The question of whether we can communicate with the dead has provoked endless speculation. Ironically, this cultural preoccupation is often matched by our reluctance to speak about the dead. This reveals not only fears concerning our own demise, but also our anxieties over losing someone else through death.
Fortunately, children and youth don’t typically encounter death. Even when they do, they are often more resilient than we might suppose. As Psychology Today magazine rightly notes, such resilience can be fostered by giving children opportunities to discuss the person who has died (and the feelings caused by that loss). Because they are older, young adults are more likely to know somebody who has died, including a friend or peer. Various resources are available for these individuals, including a recently formed grief support group on the campus where I teach, an encouraging and timely development.
For many adults, death is all too common. One reason is that Baby Boomers—a huge percentage of the American population—have been dealing with their parents’ mortality for almost two decades. At workplace lunch tables and water coolers, in car lines at elementary schools, at social, civic, and church gatherings, it’s not uncommon to hear a person discussing the death (or approaching death) of his/her parent. These interactions, albeit sometimes painful, provide social and emotional solidarity—a glue of grief, empathy, and understanding that has helped millions of people confront life’s finitude. If it takes a village to raise a child, then it also takes a village to bury the dead.
However, there’s an exception to these examples. Almost everybody with whom I work or socialize has a spouse or partner, so their relationship with that person is often a topic of conversation. This is natural and understandable: a spouse/partner is frequently the most significant individual in a person’s life. Given that my own partner died seven years ago, my references to him are in the past, not present, tense. Though I assumed this would go largely unnoticed (he was rather than he is), it nevertheless produces—more often than not—noticeable reactions: a hesitant pause, an ever-so-slight shift in body language, a break in eye contact.
I initially thought that these conversational cul-de-sacs resulted from the concern that I might become weepy (or—gasp—actually start sobbing!) if others encouraged me to discuss my deceased partner. Or maybe it was just the awkwardness of mixing the living with the dead—the former are tangible, vibrant, and consequential, while the dead are, well, none of those things. Or perhaps I gave the impression of being stuck in the past, unable to adopt a Hallmark attitude about the future. As plausible as these explanations might be, I can’t help from thinking that something else might (also) be going on. And here is where social psychology can provide some insights.

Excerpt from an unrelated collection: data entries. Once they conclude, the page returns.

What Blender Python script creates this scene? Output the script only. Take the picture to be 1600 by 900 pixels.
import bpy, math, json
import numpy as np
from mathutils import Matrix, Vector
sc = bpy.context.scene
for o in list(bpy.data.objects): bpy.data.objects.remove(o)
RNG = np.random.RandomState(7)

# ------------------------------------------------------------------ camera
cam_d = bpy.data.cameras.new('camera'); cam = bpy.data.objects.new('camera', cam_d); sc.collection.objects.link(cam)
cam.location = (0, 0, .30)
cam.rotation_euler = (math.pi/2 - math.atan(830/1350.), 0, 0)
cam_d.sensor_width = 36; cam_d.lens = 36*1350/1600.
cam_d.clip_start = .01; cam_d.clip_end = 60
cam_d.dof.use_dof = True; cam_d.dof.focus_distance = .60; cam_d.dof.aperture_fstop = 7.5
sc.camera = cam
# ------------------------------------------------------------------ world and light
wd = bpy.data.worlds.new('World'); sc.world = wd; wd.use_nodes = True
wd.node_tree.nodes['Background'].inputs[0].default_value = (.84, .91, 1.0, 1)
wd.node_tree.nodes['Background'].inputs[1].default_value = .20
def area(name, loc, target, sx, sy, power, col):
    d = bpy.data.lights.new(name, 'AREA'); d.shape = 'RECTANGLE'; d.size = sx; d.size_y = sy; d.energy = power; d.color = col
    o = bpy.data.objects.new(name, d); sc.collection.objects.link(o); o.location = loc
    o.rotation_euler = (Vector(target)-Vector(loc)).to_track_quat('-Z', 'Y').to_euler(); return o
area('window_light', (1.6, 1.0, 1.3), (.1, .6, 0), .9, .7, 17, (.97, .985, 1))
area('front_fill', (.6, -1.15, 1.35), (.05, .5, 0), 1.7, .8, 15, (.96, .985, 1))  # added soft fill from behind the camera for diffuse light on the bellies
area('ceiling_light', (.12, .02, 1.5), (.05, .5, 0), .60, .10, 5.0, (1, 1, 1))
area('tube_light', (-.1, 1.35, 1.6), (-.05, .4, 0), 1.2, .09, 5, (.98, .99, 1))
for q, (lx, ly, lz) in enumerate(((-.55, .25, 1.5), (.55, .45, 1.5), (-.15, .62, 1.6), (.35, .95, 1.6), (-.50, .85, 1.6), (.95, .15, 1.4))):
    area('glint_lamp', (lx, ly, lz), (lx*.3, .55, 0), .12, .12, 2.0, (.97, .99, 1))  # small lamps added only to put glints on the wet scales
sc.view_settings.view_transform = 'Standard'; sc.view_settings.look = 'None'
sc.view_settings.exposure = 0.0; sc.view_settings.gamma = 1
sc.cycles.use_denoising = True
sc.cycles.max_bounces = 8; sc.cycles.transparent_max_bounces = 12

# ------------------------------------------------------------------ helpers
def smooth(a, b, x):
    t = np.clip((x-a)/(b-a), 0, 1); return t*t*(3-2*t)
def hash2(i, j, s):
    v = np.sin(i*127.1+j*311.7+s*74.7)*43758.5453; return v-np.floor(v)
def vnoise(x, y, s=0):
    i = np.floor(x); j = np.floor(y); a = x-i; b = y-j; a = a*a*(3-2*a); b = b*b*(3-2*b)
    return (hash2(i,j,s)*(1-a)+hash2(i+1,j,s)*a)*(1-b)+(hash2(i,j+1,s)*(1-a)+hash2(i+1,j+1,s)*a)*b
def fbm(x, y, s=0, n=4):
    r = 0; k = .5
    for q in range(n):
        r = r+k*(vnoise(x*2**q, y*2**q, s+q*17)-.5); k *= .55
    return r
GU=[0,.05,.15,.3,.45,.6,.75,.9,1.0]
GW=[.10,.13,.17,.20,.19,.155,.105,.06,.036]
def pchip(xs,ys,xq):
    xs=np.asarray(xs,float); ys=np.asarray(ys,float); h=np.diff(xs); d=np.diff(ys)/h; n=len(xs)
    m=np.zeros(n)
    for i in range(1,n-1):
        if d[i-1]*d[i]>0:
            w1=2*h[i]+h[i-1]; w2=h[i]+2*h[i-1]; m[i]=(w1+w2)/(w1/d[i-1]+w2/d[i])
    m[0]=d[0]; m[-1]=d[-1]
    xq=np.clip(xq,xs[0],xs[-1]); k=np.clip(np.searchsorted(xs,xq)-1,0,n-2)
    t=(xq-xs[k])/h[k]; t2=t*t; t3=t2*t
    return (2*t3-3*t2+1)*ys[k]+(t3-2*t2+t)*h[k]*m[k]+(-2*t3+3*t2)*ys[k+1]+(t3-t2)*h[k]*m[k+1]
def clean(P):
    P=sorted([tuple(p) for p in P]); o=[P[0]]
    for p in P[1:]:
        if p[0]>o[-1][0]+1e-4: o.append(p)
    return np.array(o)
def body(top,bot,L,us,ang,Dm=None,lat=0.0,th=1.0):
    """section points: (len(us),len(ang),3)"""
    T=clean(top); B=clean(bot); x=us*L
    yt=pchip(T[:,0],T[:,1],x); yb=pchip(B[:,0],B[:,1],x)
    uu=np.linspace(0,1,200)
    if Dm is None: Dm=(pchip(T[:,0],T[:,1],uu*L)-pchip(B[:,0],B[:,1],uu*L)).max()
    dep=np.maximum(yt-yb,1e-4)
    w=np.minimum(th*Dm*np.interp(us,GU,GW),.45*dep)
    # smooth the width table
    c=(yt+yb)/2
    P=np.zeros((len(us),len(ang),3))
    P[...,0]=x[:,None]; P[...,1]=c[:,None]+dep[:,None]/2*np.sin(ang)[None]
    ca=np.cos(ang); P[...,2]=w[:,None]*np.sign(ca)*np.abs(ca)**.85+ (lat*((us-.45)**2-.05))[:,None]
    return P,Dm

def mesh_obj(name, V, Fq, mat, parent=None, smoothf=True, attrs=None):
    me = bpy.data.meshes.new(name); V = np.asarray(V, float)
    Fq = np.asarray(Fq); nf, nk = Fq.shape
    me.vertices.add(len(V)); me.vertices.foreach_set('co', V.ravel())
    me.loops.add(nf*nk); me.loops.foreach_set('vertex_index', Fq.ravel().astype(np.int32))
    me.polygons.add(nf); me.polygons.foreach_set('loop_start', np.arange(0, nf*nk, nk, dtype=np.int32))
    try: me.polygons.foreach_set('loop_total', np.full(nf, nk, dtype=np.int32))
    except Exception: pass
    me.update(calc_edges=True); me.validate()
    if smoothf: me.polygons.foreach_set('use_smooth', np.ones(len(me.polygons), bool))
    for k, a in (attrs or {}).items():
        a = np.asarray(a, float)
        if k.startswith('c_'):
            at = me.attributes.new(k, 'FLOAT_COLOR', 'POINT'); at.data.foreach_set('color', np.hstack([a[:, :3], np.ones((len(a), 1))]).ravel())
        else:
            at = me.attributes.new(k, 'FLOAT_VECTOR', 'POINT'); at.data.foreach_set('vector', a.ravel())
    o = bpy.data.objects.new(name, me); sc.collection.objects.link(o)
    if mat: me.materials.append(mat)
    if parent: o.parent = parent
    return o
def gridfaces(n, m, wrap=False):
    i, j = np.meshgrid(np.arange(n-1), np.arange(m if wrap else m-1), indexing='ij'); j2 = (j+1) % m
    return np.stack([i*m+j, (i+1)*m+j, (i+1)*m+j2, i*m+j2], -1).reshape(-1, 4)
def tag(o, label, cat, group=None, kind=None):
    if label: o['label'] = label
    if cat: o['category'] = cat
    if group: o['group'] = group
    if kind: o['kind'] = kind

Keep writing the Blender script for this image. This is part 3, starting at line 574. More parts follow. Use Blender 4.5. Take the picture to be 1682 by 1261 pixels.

In 1967, two American psychiatrists, Thomas Holmes and Richard Rahe, created a scale of life events (the Social Readjustment Rating Scale) that they hoped could be used to determine the likelihood that somebody would develop a stress-related illness. To predict this likelihood, Homes and Rahe had to determine the relative amount of stress that various life events cause. Among the 43 events they eventually listed, they concluded that the death of a spouse generates (by a large margin) the greatest amount of stress. This is one of the most robust and consistent findings in modern psychology. It varies little with age or by culture. Little wonder that the Supreme Court Justice Anthony Kennedy, writing for the majority in the so-called same-sex marriage case in 2015 (Obergefell v. Hodges), noted that committed relationships respond “to the universal fear that a lonely person might call out only to find no one is there.” Having a spouse or partner, Kennedy continued, offers two people “the hope of companionship and understanding and assurance that while both still live, there will be someone to care for the other.”
Therefore, what had seemed mysterious to me, now seems less so. When a person in the midst and middle of life brings up the subject of a deceased partner, it’s bound to make others—also in the midst and middle of life—think about the possibility of losing their own spouses/partners. Admittedly, thinking about something is not the same as actually experiencing it. But why even think about it—especially if it’s the most stressful thing that can happen to a person—if you don’t have to? (A few friends who have thought about it have responded to me by saying “I’d go crazy” or “I’d kill myself.”)
Consequently, when some of us want to speak about the dead, we might need to limit our remarks to the dead. The awkward pauses are far less frequent, though they are also considerably longer.